The skills and experience that are most important to you may vary considerably from others, but I will suggest a few that seem to cross markets, products and services. These skills can normally be grouped in terms of sales skills, client or account management skills, and expertise in the market and product or services that you sell.
They normally can be categorized by qualitative soft skills and quantitative experience and measurable performance metrics. I won’t debate the categorization but would definitely debate with your team the important measures and their rank order of importance.
Here’s a common list to get the thought processes going:
Qualitative Measures
o Company Fit – Can embrace the company philosophy and mission; has the right personality and mindset to work effectively within the organization within the corporate mores.
o Sales skills – Presents well, can effectively articulate a message or support a position, both in spoken and written form.
o Personality – Can rebound from setbacks or pursuit losses.
o Listening / Responding – Able to listen and process client information and determine proper course of action in real time, can adapt sales plan based on the dynamic environment of the client.
o Time management – Can accomplish the daily tasks that are needed without interfering with the overall goals of selling. Can evaluate the relative importance and potential return of multiple client opportunities and prioritize appropriately.
Quantitative Measures
o Performance – Typical deal size, annual sales level and performance to goal.
o Market Knowledge – Demonstration of experience and expertise in the market/territory.
o Understands Sales Cycle – Experienced and knowledgeable selling to the type of customer, market, and transaction type.
o Relevant Client Base – Has sold to the target client base previously or can quickly construct a target list that aligns with your company’s capabilities and strategic goals.
o Readiness – Not limited by non-compete agreements, can show current activity in the market with proven success, and understands your business and capabilities to reduce transition time.
Weight the relative importance of each of these categories (or the four or five most important) for your organization or for the position in particular such as: Company Fit- 35%, Market Knowledge 25%, Readiness- 25%, Past Performance- 15% and apply these factors to the scores for the qualitative and quantitative measures and sum the total to achieve an objective score for each candidate.
Expect a Return on Your Investment
Yes, this may take the magic out of your sales recruitment process, it may take longer to find your next salesperson, and you may reject many more candidates than accept for formal interviews, annoying your recruitment organization and making it seem like you are making no progress towards your next sales hire.
But would you place a faulty cornerstone on the skyscraper you are building, just so you could get started with the construction? Probably not. And hiring a salesperson with the unsupported hope that he or she will be successful could lead to the same unpleasant re-work a few months into the future.

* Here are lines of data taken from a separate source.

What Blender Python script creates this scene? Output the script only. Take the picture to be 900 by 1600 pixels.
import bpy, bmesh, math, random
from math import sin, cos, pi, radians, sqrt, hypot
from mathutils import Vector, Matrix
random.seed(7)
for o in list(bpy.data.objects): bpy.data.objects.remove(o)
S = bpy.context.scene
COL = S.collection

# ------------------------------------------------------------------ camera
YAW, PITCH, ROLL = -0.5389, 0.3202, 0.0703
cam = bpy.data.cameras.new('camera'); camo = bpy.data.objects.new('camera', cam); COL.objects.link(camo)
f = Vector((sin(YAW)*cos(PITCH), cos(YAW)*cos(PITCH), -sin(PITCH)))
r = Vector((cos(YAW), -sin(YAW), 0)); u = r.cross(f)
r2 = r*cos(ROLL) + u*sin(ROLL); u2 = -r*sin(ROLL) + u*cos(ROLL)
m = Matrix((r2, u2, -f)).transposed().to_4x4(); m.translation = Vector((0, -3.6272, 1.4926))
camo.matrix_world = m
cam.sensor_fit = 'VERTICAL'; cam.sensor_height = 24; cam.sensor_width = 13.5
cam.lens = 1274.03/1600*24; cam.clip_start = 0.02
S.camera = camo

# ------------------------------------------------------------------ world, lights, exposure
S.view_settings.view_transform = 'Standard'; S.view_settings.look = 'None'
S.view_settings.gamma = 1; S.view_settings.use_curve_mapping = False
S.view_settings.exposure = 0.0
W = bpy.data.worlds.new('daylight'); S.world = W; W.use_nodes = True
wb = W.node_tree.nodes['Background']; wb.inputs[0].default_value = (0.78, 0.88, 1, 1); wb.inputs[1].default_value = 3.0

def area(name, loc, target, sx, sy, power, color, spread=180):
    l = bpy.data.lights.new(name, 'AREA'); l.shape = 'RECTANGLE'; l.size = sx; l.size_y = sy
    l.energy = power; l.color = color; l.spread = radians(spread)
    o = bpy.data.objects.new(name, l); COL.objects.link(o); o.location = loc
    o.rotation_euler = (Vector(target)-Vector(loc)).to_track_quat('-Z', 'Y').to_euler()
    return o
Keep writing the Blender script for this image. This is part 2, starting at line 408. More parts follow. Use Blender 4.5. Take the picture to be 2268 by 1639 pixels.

With the average salesperson taking 6 to 9 months or more to become effective and begin to offset their costs, consider the time you will spend in the process of on-boarding and training that sales person to be successful in your organization, the cost of salary, draws and travel expenses associated with that on-boarding period, and the opportunity costs associated with missing that next big sales opportunity or losing that key client.
Make the investment in your hiring process and earn the return that has all too often escaped us in the past.